First, the press seems to find it difficult to present issues with all the nuance they deserve. It's punchier, and easier to understand, when every story can be presented as a type of morality play, with each side's positions simplified, with clear good guys and bad guys. "President Bush Declares Victory" is opposed with "Howard Dean Declares Vietnam Quagmire". It's much easier to present that way, but it's lazy, especially when the actual truth sits somewhere in between the two headlines. Ted Koppel wants a debate about religion and society, so the two guests are the wacky Rev. Jerry Falwell--who believes that the Constitution encourages the government to build public altars for use in prayer and fasting--as the representative of religion, and über-crank Rev. Barry Lynn—who believes that any mention of the word "God" by any public official, even as an expletive, heralds the return of the bastinado and the rack—as the representative of secularism. Let the debate begin.
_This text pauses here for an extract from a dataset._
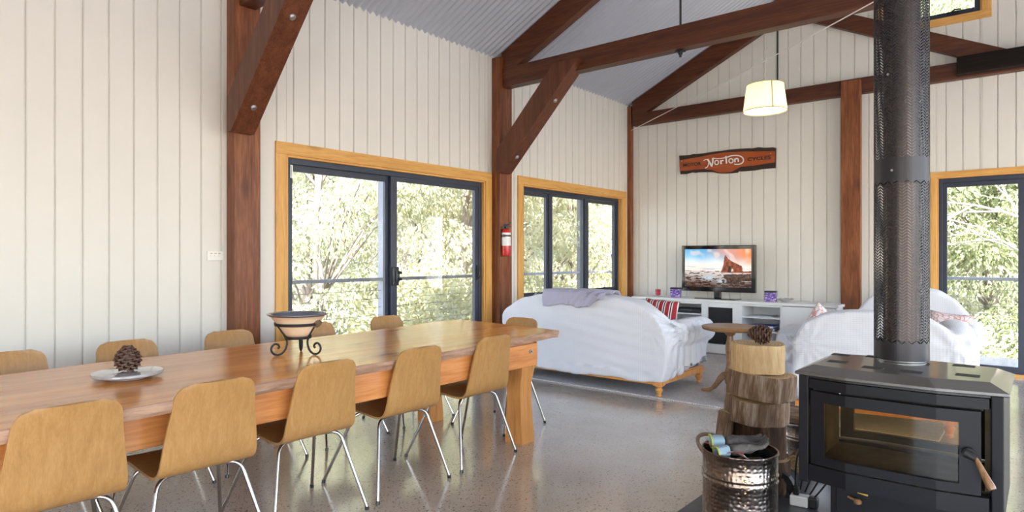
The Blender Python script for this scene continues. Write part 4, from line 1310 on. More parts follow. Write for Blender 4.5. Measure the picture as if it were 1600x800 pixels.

Meanwhile, a good 50% of us sit somewhere in the middle of the two extremes, and wish emerods on both their houses. But conflict makes for good TV. As to whether it makes for good news, well, that's another question.
And the news cycle, itself, now expanded to 24/7 coverage of everything, has it's own pernicious influence.
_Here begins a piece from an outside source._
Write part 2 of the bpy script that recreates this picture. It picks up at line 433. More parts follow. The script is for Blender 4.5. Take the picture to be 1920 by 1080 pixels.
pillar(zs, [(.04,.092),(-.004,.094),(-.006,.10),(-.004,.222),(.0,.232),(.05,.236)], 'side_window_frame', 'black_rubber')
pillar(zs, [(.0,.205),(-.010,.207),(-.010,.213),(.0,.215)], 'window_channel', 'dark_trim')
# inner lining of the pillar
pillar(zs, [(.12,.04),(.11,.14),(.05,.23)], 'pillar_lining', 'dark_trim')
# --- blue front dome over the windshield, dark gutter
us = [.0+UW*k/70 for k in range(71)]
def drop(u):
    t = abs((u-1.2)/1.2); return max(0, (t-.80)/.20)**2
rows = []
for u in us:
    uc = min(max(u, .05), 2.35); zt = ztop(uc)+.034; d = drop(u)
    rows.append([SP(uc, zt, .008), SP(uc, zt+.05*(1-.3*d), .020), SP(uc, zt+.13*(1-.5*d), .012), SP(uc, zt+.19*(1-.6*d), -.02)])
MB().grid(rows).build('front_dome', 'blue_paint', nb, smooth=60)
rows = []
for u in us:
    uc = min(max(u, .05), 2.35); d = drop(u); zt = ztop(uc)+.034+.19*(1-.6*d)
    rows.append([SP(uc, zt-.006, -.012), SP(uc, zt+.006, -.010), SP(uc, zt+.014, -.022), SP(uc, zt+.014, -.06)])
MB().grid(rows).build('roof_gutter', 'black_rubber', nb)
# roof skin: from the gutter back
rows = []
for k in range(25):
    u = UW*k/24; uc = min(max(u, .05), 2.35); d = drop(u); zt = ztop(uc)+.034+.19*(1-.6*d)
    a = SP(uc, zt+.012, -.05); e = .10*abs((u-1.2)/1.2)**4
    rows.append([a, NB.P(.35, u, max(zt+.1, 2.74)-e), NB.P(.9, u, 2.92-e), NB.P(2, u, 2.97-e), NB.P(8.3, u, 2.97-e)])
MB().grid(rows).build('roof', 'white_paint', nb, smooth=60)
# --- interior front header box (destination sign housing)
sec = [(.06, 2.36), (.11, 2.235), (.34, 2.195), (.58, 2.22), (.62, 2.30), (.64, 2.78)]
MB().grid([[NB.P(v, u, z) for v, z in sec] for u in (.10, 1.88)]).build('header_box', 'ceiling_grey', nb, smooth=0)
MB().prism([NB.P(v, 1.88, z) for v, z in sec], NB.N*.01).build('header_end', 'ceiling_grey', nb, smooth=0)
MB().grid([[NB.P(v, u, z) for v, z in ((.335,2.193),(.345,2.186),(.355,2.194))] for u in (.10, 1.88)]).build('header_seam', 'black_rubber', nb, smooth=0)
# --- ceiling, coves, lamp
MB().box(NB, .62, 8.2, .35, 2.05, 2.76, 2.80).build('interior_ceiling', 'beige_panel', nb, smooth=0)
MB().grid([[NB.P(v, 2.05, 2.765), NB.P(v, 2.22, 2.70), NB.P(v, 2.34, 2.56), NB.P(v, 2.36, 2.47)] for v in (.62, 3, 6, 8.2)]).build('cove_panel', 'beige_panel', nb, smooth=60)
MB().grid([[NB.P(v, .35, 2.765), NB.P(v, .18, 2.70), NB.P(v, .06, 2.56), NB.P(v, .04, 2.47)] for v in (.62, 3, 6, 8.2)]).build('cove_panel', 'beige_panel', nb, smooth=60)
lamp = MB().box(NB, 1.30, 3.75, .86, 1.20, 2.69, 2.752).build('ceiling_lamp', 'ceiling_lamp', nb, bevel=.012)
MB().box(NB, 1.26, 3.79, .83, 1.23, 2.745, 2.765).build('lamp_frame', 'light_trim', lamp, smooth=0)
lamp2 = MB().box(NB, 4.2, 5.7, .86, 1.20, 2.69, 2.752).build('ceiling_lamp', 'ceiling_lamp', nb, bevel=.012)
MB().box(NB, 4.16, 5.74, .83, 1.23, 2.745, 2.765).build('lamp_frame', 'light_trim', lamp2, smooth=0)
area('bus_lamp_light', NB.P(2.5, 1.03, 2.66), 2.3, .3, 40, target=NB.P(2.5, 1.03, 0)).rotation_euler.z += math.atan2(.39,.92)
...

One of the great services that General George C. Marshall did for the United States in the late 1930's was to purge the Army's officer corps of its old-school deadweight. Marshal ruthlessly forced long-serving officers into retirement, and showered their juniors with stars, all in preparation for the coming war with Germany and Japan. It is not an exaggeration to say that, in many ways, by the end of 1940, George C. Marshall had won World War II, by giving us the commanders we would need to crush Japanese and German militarism for generations.
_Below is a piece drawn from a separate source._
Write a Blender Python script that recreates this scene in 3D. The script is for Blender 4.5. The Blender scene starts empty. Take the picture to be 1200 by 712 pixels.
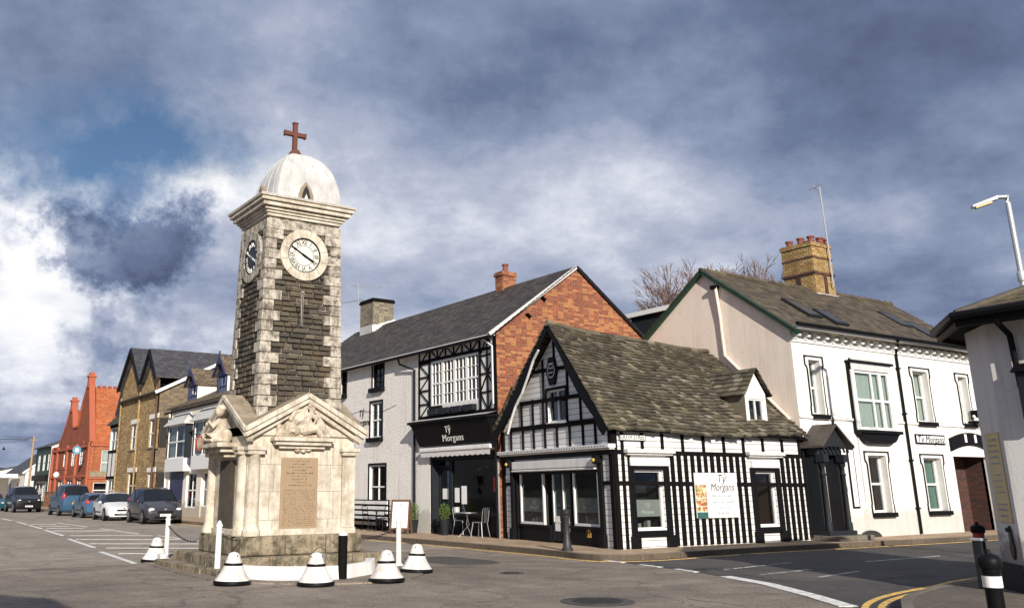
import bpy, math, random
from mathutils import Vector, Matrix
random.seed(7)
R = math.radians
C = bpy.context.scene.collection
V = Vector
# ---------------------------------------------------------------- camera (X runs along South Street, Y along High Street)
F, PX, PY, H = 1050.0, 500.0, 280.0, 1.6
TH = math.atan2(292, 1050); YAW = R(57.4); ROLL = R(0.235)
cf = V((math.cos(YAW)*math.cos(TH), math.sin(YAW)*math.cos(TH), math.sin(TH)))
cr = V((math.sin(YAW), -math.cos(YAW), 0)); cu = cr.cross(cf)
cr, cu = cr*math.cos(ROLL)-cu*math.sin(ROLL), cr*math.sin(ROLL)+cu*math.cos(ROLL)
CAM = V((0, 0, H))
def ray(x, y): return (cf*F + cr*(x-PX) - cu*(y-PY)).normalized()
def gnd(x, y, z=0.0):
    d = ray(x, y); return CAM + d*((z-H)/d.z)
# ---------------------------------------------------------------- mesh builder
class MB:
    def __init__(s): s.v = []; s.f = []
    def add(s, vs, fs):
        n = len(s.v); s.v += [V(p) for p in vs]; s.f += [tuple(i+n for i in f) for f in fs]; return s
    def hexa(s, p):
        return s.add(p, [(3,2,1,0),(4,5,6,7),(0,1,5,4),(1,2,6,5),(2,3,7,6),(3,0,4,7)])
    def box(s, x0, x1, y0, y1, z0, z1):
        return s.hexa([(x0,y0,z0),(x1,y0,z0),(x1,y1,z0),(x0,y1,z0),(x0,y0,z1),(x1,y0,z1),(x1,y1,z1),(x0,y1,z1)])
    def fb(s, fr, s0, s1, z0, z1, o0, o1):
        P = fr.pt
        return s.hexa([P(s0,z0,o1),P(s1,z0,o1),P(s1,z0,o0),P(s0,z0,o0),P(s0,z1,o1),P(s1,z1,o1),P(s1,z1,o0),P(s0,z1,o0)])
    def prism(s, pts, vec):
        n = len(pts); a = [V(p) for p in pts]; b = [p+V(vec) for p in a]
        return s.add(a+b, [tuple(range(n))[::-1], tuple(range(n, 2*n))]+[(i, (i+1) % n, (i+1) % n+n, i+n) for i in range(n)])
    def fp(s, fr, pts, o0, o1):
        return s.prism([fr.pt(a, b, o0) for a, b in pts], fr.N*(o1-o0))
    def beam(s, fr, a, b, w, o0, o1):
        a, b = V((a[0], a[1])), V((b[0], b[1])); d = (b-a).normalized(); n = V((-d.y, d.x))*w/2
        return s.fp(fr, [tuple(a-n), tuple(b-n), tuple(b+n), tuple(a+n)], o0, o1)
    def tube(s, pts, r, n=8, cap=True):
        pts = [V(p) for p in pts]; rs = r if isinstance(r, (list, tuple)) else [r]*len(pts)
        vs = []; fs = []
        for i, p in enumerate(pts):
            d = (pts[min(i+1, len(pts)-1)]-pts[max(i-1, 0)]).normalized()
            a = d.orthogonal().normalized() if abs(d.z) < .9 else d.cross(V((0, 1, 0))).normalized()
            b = d.cross(a)
            if i and abs(d.z) < .9:
                a = (V((0,0,1))-d*d.z).normalized(); b = d.cross(a)
            elif abs(d.z) < .9:
                a = (V((0,0,1))-d*d.z).normalized(); b = d.cross(a)
            vs += [p+(a*math.cos(2*math.pi*k/n)+b*math.sin(2*math.pi*k/n))*rs[i] for k in range(n)]
        for i in range(len(pts)-1):
            fs += [(i*n+k, i*n+(k+1) % n, (i+1)*n+(k+1) % n, (i+1)*n+k) for k in range(n)]
        if cap: fs += [tuple(range(n))[::-1], tuple(range((len(pts)-1)*n, len(pts)*n))]
        return s.add(vs, fs)
    def lathe(s, c, prof, n=24):
        c = V(c); vs = []; fs = []
        for r, z in prof: vs += [c+V((r*math.cos(2*math.pi*k/n), r*math.sin(2*math.pi*k/n), z)) for k in range(n)]
        for i in range(len(prof)-1):
            fs += [(i*n+k, i*n+(k+1) % n, (i+1)*n+(k+1) % n, (i+1)*n+k) for k in range(n)]
        fs += [tuple(range(n))[::-1], tuple(range((len(prof)-1)*n, len(prof)*n))]
        return s.add(vs, fs)
    def disc(s, fr, c, r, o0, o1, n=32, r_in=0):
        a = [(c[0]+r*math.cos(2*math.pi*k/n), c[1]+r*math.sin(2*math.pi*k/n)) for k in range(n)]
        if not r_in: return s.fp(fr, a, o0, o1)
        b = [(c[0]+r_in*math.cos(2*math.pi*k/n), c[1]+r_in*math.sin(2*math.pi*k/n)) for k in range(n)]
        vs = [fr.pt(*p, o1) for p in a]+[fr.pt(*p, o1) for p in b]+[fr.pt(*p, o0) for p in a]+[fr.pt(*p, o0) for p in b]
        fs = []
        for k in range(n):
            j = (k+1) % n
            fs += [(k, j, n+j, n+k), (2*n+k, 2*n+j, j, k), (n+k, n+j, 3*n+j, 3*n+k)]
        return s.add(vs, fs)
    def ball(s, c, r, n=10, m=7):
        c = V(c); r = V(r) if hasattr(r, '__len__') else V((r, r, r)); vs = []; fs = []
        for i in range(m+1):
            t = math.pi*i/m
            for k in range(n):
                a = 2*math.pi*k/n
                vs.append(c+V((r.x*math.sin(t)*math.cos(a), r.y*math.sin(t)*math.sin(a), -r.z*math.cos(t))))
        for i in range(m): fs += [(i*n+k, i*n+(k+1) % n, (i+1)*n+(k+1) % n, (i+1)*n+k) for k in range(n)]
        return s.add(vs, fs)
ROOT = {}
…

But, if there had been a 24-hour news cycle back then, with the insatiable need to fill every minute of everyday with something—anything!—one wonders how many of these retired generals would have found themselves on a 1940s version of CNN as "respected military analysts"?
And, oh the criticisms they could've made!
1942: FDR's administration was criminally negligent for allowing the attack on Pearl Harbor. The loss of the Philippines would spell doom for any attempt to project American power into the Western Pacific. Guadalcanal, a pointless waste of fine young marines.
1943: Kasserine Pass: a complete disaster; tough, hard, sharp German boys kicking our butts, mainly because our training was indifferent and soft. Too much reliance on our weak British allies, who were fooled by the public image of their hero, Montgomery, who was, in fact, barely competent. Why, his lack of dash and vigor in Sicily was proof! Anzio, a complete disaster, traceable directly to Eisenhower's lack of experience as a field commander. Island-hopping was just an invitation to the Japanese to exploit weakness in our rear areas with all the highly trained combat troops we were leaving there.
1944: Putting Sherman tanks on the beach to face the awesome might of the German Tiger was sheer madness; easier just to shoot the men before they got aboard their landing craft. A broad front strategy would work to slowly, and give the Germans too many chances to regroup, refit, and respond.
It would have been unending. It would have been the considered opinion of life-long military professionals. And it would have been sheer sound and fury, signifying nothing. But it's a sure bet that it would've had a pretty noticeable effect on civilian morale, and not a good one, either.
The trouble with all the above is that there's nothing we can really do to change the nature of things. The world is the way it is, and we have to accept that. The people in the 24-hour news business, and media in general, have to respond to their peculiar pressures, or face bankruptcy.
What that means, though, is that all of us have to gain an appropriate sense of perspective, and do are best to see things as they are, not as we would wish them to be, or as the simple morality plays that they are presented as by the press.